I’ve just started playing the monster RTS that is AI war for a future feature. Well when I say ‘started playing’ I mean completed the first hour of the tutorial. Readers familiar with Strategy games will appreciate the difference in complexness there can be between certain games. For instance, you may be brilliant at SupCom2 but can you understand hotkey frantic games like the original Homeworld?
The trouble with starting a new RTS or even a TBS for that matter is the first few hours. How well do the developers manage to ease you in to a certain level of familiarity with the controls that you feel comfortable with before chucking you in at the deep end? To teach gameplay mechanics and controls to someone can be incredibly difficult and sometimes awkward so a well-scripted tutorial is always a must-have. So after spending 60-odd minutes learning the basic features of the HUD, I started pondering about what makes a good tutorial.

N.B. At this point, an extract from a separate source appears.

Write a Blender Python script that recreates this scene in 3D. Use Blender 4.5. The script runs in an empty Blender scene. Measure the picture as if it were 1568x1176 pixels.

One of my favourites has to be the original Tomb Raider. It featured an assault course that as you progressively work through, teaches you the controls and situations to use them in extremely well. I have fond memories of doing the tutorial several times trying to beat my own time. The third-person shooter stealth game Splinter Cell also features a similar training room. These types of tutorial work really well when merged as part of the story: for example, Half-Life uses a fantastic holographic assistant who talks you through the Black Mesa hazard course using text-prompts as well as voice-guidance.
Text-prompts don’t always work however and can detract from the experience and ruin the immersion. Lara Croft and the Guardian of Light is one of my favourite puzzle games this year but it has an awful tutorial comprising of text-prompts that pause the game whilst you click through them hurriedly trying to block that creatures spear which is paused a few pixels away from your sprite. Assassins Creed is an example of developers using text-prompts effectively. The very nature of its Matrix-style storyline enables the player to learn the physics and mechanics in an environment specifically made for training.
Hopefully, developers will learn from past successes and failures to create not only an immersive tutorial but also an informative one and change the fact that great tutorials are exceptions rather than the norm.